In modern server computing, efficient CPU resource usage is often traded for latency. Garbage collection is a key aspect of memory management in programming languages like Java, but it often competes with application threads for CPU time, leading to delays in processing requests and consequent increases in latency. This work explores if opportunistic scheduling in ZGC, a fully concurrent garbage collector (GC), can reduce application latency on middle-range CPU utilization, a topical deployment, and potentially delay horizontal scaling.

We implemented an opportunistic scheduling that schedules GC threads during periods when CPU resources would otherwise be idle. This method prioritizes application threads over GC workers when it matters most, allowing the system to handle higher workloads without increasing latency.

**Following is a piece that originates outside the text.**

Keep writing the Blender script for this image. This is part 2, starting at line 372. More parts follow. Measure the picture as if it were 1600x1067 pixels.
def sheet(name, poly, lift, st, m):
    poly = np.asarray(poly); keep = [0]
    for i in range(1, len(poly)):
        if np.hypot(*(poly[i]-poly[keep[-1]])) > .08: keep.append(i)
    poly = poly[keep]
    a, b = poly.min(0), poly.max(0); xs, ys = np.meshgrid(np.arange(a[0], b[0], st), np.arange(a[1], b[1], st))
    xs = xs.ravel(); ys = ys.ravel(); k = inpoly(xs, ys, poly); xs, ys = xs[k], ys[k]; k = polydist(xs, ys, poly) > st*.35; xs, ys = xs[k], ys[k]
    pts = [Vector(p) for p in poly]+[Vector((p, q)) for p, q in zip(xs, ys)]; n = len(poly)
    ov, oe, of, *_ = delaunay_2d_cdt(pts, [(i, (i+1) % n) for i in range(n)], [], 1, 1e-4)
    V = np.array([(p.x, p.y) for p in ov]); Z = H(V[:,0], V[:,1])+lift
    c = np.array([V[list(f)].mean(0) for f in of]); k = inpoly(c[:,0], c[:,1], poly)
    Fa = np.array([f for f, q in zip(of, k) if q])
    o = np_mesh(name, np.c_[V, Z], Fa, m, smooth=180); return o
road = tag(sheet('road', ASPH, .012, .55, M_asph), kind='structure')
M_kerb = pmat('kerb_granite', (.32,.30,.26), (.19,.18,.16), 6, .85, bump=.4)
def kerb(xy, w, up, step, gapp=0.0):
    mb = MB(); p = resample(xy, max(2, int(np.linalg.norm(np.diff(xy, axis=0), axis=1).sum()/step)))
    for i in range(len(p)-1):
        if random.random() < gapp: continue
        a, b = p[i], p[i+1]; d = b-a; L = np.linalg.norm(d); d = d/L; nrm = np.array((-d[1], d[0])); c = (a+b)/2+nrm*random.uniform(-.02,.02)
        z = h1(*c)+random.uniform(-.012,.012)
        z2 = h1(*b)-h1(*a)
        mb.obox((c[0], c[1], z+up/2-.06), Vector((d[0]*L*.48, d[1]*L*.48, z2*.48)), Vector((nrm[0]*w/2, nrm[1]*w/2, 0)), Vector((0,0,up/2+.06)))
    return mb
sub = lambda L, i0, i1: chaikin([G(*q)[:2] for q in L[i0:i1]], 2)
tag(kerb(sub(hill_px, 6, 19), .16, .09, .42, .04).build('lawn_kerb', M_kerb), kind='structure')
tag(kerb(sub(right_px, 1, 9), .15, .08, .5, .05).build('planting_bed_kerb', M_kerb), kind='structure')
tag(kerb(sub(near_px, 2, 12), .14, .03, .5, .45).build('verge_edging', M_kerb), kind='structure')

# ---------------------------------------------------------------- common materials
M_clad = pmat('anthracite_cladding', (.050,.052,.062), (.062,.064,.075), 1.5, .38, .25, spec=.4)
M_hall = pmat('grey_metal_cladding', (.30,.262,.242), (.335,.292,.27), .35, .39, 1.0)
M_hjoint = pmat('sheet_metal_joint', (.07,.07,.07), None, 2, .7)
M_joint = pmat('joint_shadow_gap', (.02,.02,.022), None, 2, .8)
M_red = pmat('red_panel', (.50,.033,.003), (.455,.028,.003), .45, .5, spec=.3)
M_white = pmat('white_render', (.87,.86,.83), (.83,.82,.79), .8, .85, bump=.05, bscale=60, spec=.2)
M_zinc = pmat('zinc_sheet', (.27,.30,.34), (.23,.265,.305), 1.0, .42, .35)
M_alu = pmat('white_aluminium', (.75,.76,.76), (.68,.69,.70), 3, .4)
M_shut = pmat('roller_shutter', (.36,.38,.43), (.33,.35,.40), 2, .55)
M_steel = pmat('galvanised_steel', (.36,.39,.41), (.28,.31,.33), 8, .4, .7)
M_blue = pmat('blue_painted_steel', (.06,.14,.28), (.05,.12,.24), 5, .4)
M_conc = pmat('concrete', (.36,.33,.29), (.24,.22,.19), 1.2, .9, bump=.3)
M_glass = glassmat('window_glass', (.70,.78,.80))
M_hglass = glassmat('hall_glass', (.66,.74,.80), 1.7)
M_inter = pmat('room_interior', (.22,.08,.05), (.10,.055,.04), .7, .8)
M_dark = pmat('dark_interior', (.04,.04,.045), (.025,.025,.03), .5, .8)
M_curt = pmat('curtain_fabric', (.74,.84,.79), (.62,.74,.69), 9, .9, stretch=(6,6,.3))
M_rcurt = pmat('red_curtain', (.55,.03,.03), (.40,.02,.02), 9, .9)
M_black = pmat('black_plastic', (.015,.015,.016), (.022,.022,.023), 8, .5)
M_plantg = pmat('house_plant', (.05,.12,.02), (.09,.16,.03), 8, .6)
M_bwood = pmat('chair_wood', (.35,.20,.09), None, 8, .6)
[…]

Our findings show that this technique can significantly improve performance in server applications. For example, in tests using the SPECjbb2015 benchmark, we observed up to a 15% increase in the number of requests processed within the target 25ms latency. Additionally, applications like Hazelcast showed a mean latency reduction of up to 40% compared to ZGC without opportunistic scheduling.

The feasibility and effectiveness of this approach were validated through empirical testing on two widely used benchmarks, showing that the method consistently improves performance under various workloads.

This work is significant because it addresses a common bottleneck in server performance—how to manage GC without degrading application responsiveness. By improving how GC threads are scheduled, this research offers a pathway to more efficient resource usage, enabling higher performance and better scalability in server applications.